* What you are asked to do
Quote exactly the lines from the start of the entries to the one with "Vn = V * 1.0;", both ends included.

>>>>

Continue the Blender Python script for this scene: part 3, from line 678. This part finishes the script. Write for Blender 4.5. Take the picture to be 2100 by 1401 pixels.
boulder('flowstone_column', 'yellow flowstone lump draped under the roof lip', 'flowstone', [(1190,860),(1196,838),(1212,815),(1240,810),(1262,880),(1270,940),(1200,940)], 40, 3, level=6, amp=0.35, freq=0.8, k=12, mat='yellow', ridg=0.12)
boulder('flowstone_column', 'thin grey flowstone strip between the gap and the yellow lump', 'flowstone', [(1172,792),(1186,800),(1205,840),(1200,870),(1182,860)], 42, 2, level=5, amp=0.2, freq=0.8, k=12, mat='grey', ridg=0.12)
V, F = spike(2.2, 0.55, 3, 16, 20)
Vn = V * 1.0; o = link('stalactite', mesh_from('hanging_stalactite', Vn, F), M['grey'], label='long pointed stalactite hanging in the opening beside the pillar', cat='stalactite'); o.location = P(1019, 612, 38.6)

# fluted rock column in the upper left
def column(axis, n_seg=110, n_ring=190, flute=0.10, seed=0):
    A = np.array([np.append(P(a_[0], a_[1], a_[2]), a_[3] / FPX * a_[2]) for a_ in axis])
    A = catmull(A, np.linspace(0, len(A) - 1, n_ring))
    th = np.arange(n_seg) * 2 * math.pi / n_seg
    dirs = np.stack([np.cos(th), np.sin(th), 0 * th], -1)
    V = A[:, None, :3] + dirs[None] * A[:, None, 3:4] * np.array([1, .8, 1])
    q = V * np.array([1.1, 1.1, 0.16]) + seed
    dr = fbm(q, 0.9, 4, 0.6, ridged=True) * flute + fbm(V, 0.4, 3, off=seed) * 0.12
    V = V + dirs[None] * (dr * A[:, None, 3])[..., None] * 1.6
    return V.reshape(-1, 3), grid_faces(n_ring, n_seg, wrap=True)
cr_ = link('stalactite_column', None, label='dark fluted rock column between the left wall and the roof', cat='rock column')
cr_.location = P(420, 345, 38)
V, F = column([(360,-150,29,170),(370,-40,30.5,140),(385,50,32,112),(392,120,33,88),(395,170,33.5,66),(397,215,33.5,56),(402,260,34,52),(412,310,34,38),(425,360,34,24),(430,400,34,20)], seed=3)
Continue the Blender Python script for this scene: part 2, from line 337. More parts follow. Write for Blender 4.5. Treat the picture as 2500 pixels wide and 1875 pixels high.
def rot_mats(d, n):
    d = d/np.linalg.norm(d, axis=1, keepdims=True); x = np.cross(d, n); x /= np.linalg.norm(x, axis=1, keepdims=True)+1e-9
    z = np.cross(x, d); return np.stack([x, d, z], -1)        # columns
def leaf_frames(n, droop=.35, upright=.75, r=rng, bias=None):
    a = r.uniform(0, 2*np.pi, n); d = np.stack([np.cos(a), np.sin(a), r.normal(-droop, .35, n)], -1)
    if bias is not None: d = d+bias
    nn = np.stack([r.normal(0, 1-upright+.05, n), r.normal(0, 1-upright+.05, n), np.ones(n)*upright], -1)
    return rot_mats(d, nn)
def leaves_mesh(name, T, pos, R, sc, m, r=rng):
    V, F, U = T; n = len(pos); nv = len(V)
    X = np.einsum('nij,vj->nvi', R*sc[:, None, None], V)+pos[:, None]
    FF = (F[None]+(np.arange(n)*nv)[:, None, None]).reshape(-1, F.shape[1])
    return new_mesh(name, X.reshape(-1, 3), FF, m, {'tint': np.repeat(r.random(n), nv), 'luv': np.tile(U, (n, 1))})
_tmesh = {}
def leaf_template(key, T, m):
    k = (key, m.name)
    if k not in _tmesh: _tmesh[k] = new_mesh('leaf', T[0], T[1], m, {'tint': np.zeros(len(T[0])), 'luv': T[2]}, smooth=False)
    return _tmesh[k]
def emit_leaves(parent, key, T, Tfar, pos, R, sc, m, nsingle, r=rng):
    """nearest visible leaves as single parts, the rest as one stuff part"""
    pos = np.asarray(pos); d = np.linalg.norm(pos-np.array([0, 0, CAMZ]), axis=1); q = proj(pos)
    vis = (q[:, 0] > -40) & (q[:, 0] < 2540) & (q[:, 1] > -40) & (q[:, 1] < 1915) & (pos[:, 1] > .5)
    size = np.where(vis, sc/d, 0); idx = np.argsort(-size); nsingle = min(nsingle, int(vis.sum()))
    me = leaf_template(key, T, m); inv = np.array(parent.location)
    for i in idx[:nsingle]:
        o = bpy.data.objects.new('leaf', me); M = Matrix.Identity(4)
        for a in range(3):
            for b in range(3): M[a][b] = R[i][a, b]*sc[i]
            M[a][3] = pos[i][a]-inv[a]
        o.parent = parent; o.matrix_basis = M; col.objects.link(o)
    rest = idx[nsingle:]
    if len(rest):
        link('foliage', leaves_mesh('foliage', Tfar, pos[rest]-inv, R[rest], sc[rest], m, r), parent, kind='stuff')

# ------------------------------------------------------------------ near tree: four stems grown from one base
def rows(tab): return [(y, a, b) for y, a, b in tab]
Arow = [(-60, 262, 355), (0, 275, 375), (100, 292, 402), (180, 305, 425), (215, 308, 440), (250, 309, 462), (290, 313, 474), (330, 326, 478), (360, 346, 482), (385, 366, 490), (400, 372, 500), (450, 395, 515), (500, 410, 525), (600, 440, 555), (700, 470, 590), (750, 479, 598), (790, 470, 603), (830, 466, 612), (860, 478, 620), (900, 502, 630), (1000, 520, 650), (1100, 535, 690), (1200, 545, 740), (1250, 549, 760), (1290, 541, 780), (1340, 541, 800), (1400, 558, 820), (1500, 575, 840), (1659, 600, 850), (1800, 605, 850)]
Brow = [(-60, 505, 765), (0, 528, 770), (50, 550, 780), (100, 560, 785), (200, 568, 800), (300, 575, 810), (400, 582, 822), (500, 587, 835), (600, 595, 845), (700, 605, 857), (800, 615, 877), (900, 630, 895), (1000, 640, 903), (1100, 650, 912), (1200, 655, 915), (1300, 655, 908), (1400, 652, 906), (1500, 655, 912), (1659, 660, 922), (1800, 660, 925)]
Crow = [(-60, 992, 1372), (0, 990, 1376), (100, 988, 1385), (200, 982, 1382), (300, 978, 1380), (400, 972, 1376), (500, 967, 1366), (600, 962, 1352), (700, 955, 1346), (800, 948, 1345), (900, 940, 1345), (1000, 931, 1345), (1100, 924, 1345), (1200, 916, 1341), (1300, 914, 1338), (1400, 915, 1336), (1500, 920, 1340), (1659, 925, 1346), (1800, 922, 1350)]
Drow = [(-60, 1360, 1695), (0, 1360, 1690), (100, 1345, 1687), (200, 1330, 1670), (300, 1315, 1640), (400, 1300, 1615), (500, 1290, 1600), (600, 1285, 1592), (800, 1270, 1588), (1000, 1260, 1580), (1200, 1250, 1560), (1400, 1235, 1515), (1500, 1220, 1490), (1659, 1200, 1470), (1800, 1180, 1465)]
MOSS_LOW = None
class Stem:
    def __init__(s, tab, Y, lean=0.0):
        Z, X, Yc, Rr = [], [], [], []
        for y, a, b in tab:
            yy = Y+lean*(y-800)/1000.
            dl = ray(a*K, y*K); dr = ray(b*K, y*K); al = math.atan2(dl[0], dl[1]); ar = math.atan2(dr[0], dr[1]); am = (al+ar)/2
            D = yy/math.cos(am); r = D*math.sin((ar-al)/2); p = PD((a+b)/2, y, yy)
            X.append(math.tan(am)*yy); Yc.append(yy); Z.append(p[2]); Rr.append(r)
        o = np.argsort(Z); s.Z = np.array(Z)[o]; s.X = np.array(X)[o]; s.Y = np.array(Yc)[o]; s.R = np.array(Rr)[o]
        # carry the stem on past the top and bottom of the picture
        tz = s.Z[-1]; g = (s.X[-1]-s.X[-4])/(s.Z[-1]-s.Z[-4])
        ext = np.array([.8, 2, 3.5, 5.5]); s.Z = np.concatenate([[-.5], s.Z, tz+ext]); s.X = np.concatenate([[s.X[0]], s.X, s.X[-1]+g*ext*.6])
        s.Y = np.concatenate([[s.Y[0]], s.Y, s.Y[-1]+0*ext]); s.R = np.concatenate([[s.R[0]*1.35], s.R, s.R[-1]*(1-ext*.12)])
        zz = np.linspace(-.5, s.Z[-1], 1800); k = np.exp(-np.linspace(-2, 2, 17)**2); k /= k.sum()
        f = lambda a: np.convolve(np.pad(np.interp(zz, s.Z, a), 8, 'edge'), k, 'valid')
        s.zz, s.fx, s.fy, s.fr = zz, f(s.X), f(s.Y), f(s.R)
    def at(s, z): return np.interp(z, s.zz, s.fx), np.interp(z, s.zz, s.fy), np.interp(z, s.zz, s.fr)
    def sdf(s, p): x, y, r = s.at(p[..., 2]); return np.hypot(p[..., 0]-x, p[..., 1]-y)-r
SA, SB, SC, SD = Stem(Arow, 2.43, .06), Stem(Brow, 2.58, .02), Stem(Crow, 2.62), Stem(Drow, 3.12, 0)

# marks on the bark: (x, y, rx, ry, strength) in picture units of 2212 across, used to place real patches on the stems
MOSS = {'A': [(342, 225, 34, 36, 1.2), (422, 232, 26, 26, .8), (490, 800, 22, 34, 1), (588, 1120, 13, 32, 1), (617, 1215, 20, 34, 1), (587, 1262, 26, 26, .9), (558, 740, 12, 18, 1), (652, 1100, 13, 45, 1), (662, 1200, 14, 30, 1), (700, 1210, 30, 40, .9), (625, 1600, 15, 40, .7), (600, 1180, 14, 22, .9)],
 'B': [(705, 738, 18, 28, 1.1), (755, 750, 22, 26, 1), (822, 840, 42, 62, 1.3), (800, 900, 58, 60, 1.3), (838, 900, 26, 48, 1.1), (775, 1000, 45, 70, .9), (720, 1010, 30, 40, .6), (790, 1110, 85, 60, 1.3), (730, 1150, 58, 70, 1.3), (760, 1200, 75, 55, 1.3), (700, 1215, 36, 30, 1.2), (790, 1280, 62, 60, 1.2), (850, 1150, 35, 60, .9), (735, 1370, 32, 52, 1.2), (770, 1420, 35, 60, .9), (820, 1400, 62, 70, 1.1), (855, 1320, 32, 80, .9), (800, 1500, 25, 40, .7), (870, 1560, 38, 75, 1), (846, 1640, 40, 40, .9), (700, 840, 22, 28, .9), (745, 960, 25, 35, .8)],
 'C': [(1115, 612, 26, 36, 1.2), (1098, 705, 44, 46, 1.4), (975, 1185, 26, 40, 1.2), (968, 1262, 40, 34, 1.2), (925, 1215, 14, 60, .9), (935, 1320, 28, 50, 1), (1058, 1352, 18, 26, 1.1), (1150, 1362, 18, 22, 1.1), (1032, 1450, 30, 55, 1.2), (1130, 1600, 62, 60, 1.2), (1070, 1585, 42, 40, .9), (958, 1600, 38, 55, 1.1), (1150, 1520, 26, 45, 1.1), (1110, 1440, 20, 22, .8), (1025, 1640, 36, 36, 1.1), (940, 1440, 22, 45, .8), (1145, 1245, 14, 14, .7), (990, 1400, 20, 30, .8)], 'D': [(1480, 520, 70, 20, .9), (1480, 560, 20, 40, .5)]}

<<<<

* Output for this exercise
Continue the Blender Python script for this scene: part 3, from line 678. This part finishes the script. Write for Blender 4.5. Take the picture to be 2100 by 1401 pixels.
boulder('flowstone_column', 'yellow flowstone lump draped under the roof lip', 'flowstone', [(1190,860),(1196,838),(1212,815),(1240,810),(1262,880),(1270,940),(1200,940)], 40, 3, level=6, amp=0.35, freq=0.8, k=12, mat='yellow', ridg=0.12)
boulder('flowstone_column', 'thin grey flowstone strip between the gap and the yellow lump', 'flowstone', [(1172,792),(1186,800),(1205,840),(1200,870),(1182,860)], 42, 2, level=5, amp=0.2, freq=0.8, k=12, mat='grey', ridg=0.12)
V, F = spike(2.2, 0.55, 3, 16, 20)
Vn = V * 1.0; o = link('stalactite', mesh_from('hanging_stalactite', Vn, F), M['grey'], label='long pointed stalactite hanging in the opening beside the pillar', cat='stalactite'); o.location = P(1019, 612, 38.6)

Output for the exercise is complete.